Das sollte Usain Bolt wissen, der auf den Sprintstrecken ja nur Kurzarbeit gewohnt ist. Der Jamaikaner war nach seinen drei Olympiasiegen mit drei Weltrekorden über 100, 200 und 4x100 Meter auch bei der WM dreimal erfolgreich (aber nur zweimal mit Weltrekord, weil Jamaikas Staffel am Schluss bloß die zweitbeste je gestoppte Zeit lief in 37,31Sekunden). Als nach dem 200-Meter-Erfolg des 23-Jährigen die Frage aufkam, welche Herausforderungen ihm noch blieben, war gleich von den 400 Metern die Rede. Er soll nur kommen, ließen die Spezialisten Bolt am Freitagabend wissen: "Wir schuften jeden Tag dafür", sagte Merritt, "falls er antritt, wird er es nicht leicht haben." Renny Quow, der Drittplatzierte in 45,02 Sekunden aus Trinidad&Tobago, stimmte zu: "Das ist was anderes als die 100 oder die 200 Meter - das ist eine ganze Runde!"

Powell würde Bolt trainieren

Die sei ihm "zu anstrengend", hat Bolt schon angekündigt, aber sein Trainer Glen Mills plant längst den Umstieg; die Frage ist allenfalls, ab wann er seinem Läufer die ganze Runde ernsthaft abverlangt. Zu Trainingszwecken - um die Sprintausdauer für die 200 Meter zu verbessern - ist Usain Bolt die 400 Meter schon ein paar Mal gerannt; seine Bestzeit steht bei 45,28 Sekunden. Im WM-Finale hätte das für Platz vier gereicht, aber das ist eine zu simple Rechnung: Es war empfindlich kühl gewesen nach einem Gewitter, und die Endlauf-Teilnehmer hatten schon Vorlauf und Halbfinale in den Beinen. Um das Finale überhaupt zu erreichen, musste man unter 45 Sekunden bleiben. Quow zum Beispiel qualifizierte sich mit persönlicher Bestzeit von 44,53 Sekunden.

Der 400-Meter-Weltrekordler Michael Johnson aus den USA (43,18 als WM-Sieger 1999 in Sevilla) hält Bolt für talentiert genug, seine Zeit unterbieten zu können: "Aber das wird nicht so schnell gehen wie über 100 und 200 Meter.

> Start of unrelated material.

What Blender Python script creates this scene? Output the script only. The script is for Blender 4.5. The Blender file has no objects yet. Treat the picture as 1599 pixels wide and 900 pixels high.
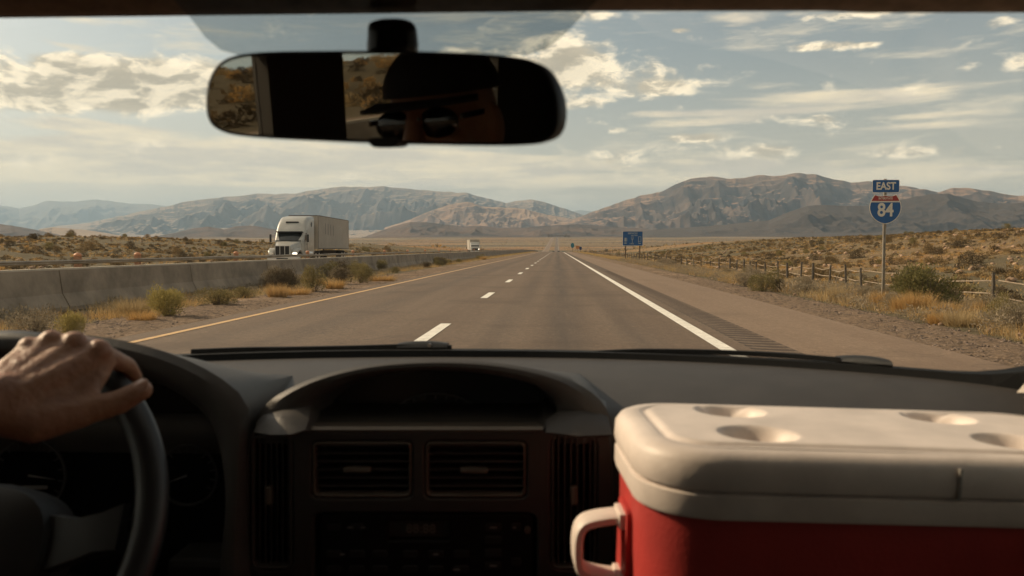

Dafür braucht man mehr Training und mehr Wettkämpfe." Der ebenfalls in Berlin weilende Weitsprung-Weltrekordler Mike Powell (USA/8,95 Meter) traut Bolt sogar in seiner Disziplin "phantastische Leistungen" zu: "Aber natürlich nur, wenn ich ihn coachen würde und dafür etwas von seinen Einnahmen bekäme."

Um ein guter Weitspringer zu sein, reiche eine hohe Anlaufgeschwindigkeit freilich nicht, sagt Loren Seagrave, der Trainer von Weltmeister Dwight Phillips aus den USA (8,54 Meter): "Man muss auch abspringen können." Wenn Bolt das hinbekäme, könne er jedoch auch in dieser Disziplin "leicht einen Weltrekord aufstellen, mindestens bei 9,20", glaubt Seagrave. Er hält einen Wechsel Bolts auf die 400-m-Strecke allerdings für wahrscheinlicher und aussichtsreicher.

Bedenkt man, dass die besten Rundenläufer auf der ersten Streckenhälfte etwa eine bis anderthalb Sekunden langsamer sind als bei ihrer 200-m-Bestzeit (die von Bolt steht bekanntlich bei 19,19 Sekunden), und dass sie auf der zweiten Hälfte in etwa noch einmal genauso viel Zeit verlieren im Vergleich zur ersten, kann man sich ausrechnen, wohin das bei Usain Bolt führen würde: "Selbst wenn er für die zweiten 200 Meter glatte 22 Sekunden braucht, wäre das beängstigend", findet Seagrave, der eher Sprint- als Sprungspezialist ist. Die 400-Meter-Läufer fürchten Usain Bolt freilich nicht. Er soll nur kommen und beweisen, dass er ein echter Mann ist.